At this point he asked: “What great truth does this experiment show us? The most audacious replied: “This demonstrates that even when our agenda is completely full, with a bit of good will, we can always add some new endeavor, something else to do.” “No,” answered the professor. “What the experiment demonstrates is that if one does not put the large stones first in the glass, one will never succeed in making them go in afterward.” “What are the large stones, the priorities, in our life?

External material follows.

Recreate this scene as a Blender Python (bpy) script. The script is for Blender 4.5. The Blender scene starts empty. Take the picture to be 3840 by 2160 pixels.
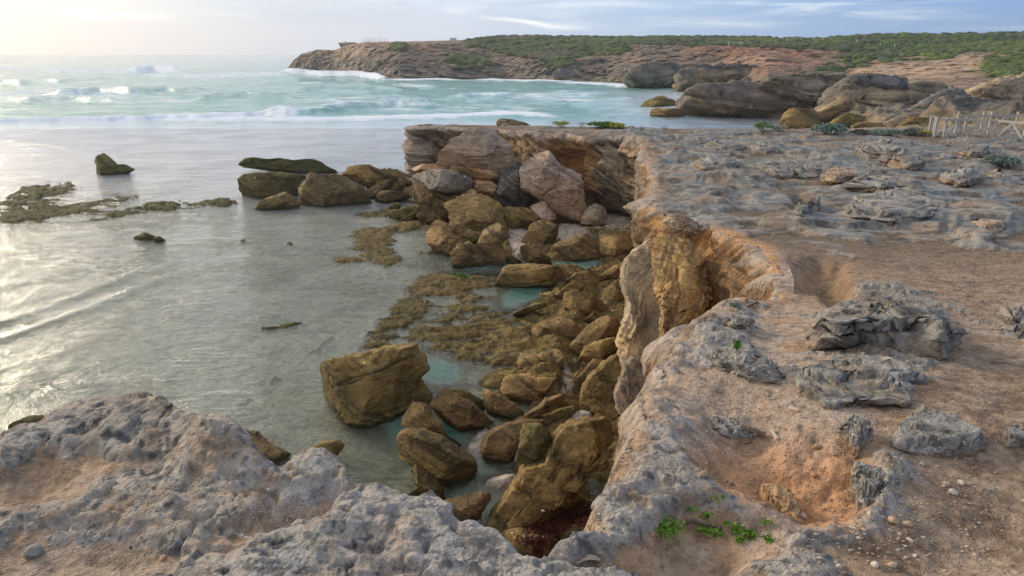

The important thing is to put these large stones first in your agenda.”
 
Saint Peter pointed out, once and for all, which are the large stones, the absolute priority, of the apostles and of their successors, bishops and priests: “But we will devote ourselves to prayer and to the ministry of the word” (Acts 6:4).
 
We priests, more than anyone else, are exposed to the danger of sacrificing what is important for the urgent. Prayer, the preparation of the homily or for Mass, study and formation, are all important things, but not urgent; if they are postponed, apparently, the world does not collapse, while there are so many little things — a meeting, a phone call, a material task — which are urgent. Thus one ends up by postponing systematically the important things to a “later” that never arrives.
 
For a priest, to put the large stones first in the glass, can mean very concretely, to begin the day with time for prayer and dialogue with God, so that the activities and different commitments do not end up by taking up all the space.
 
I end with a prayer of abbot Chautard: “O God, give the Church so many apostles, but revive in their heart an ardent thirst for intimacy with You and at the same time a desire to work for the good of their neighbor. Give all a contemplative activity and an active contemplation.” So be it!
 
— — —
 [1] H. Dodd, “L’interpretazione del Quarto Vangelo” [“The Interpretation of the Fourth Gospel”], Paideia, Brescia, 1974, p. 227
 [2] Gregory of Nissa, “Sul Cantico” [“On the canticle”], XI, 5, 2, (PG 44, 1001) (aisthesis parousias).